Open Mind
I pride myself on being open-minded. I try to see every point of
view, take on alternative opinions and make my own mind up about
things.
Today I had a bit of a shock. Today someone told me to open my
mind. There's a woman up at Rivi, my local biker spot, whom I've
become friendly with over the last few months. She's the
mystical type, you know, whitchcraft, spirituality and strange
kinds of unearthly happenings. She's not a pretentious hippy
chick or some spaced out pot-head. She simply has a different
understanding of the world around her than the scientific world
understands.
I do not believe in magic, the occult, star signs, witchcraft
and wizardry. The only thing I do accept is that science cannot
explain everything and does not know everything. Watching a
program on TV last night the gf and myself dicussed how only
recently our current understanding of the formation of our
planet was decided upon. The program noted that this is our
current understanding of how the world came to be what it is
today and that future scientific discoveries may change this.
This brings into focus that science is not actually pure. We
only believe rocks were formed in such a way from the
interpretation of the evidence as we see it now. It is only a
few hundred years ago we belived the contintents were
stationary. We would have laughed at the thought of computers in
the home only 30 years ago. We still mock the idea of telepathy
or telekenisis, but in 10 years time someone may discover
Diphelon Neuro-Psion Lambda Radiation Particles (DNPLRP!!) that
our brain emits which causes these much ignored events.

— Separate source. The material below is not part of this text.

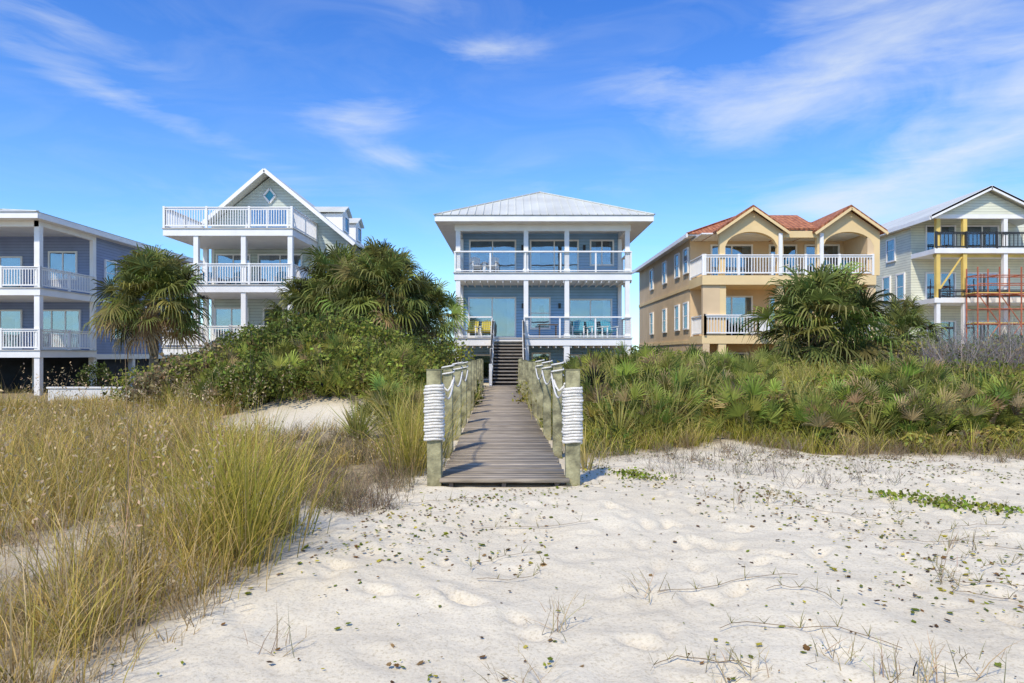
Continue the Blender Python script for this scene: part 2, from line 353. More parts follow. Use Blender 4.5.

I do not believe there is a god. For the same reasons I do not
believe in DNPLRP, I have not seen any evidence. But I cannot
prove there is no god in the same way I cannot prove this is no
such thing as DNPLRP. And science changes it's conclusions in
line with current discoveries in much the same way as religion
changes its teachings in line with current social climates. Nor
do I believe in the mystical or the magical, but I would like to
open my mind to the possibility.
And while discussing the mystical forces with this lady, she
said to understand them I would need to open my mind. It's only
now I realise how closed minded I can still be. I always try to
be scientific, logical and methodical with my thoughts. Whilst
dicussing what caring means with the gf I found myself unable to
accept there is no motive behind caring and managed to
half-prove a reason to care. Are there still many things out
there I do not understand? Or am I approaching this from the
wrong angle, should I not try to understand them, but to simply
"feel" them?
I know I was made with a brain wired to understand things in
terms of cause and effect, action and re-action and how this
makes that happen. This is why I'm quite handy with bike
engines, computers and fixing things. But I want to explore this
other area, this place of events with no reasons and effects
with no cause. But I think I need help to stop thinking in my
cold hard logic. I need help to truly open my mind.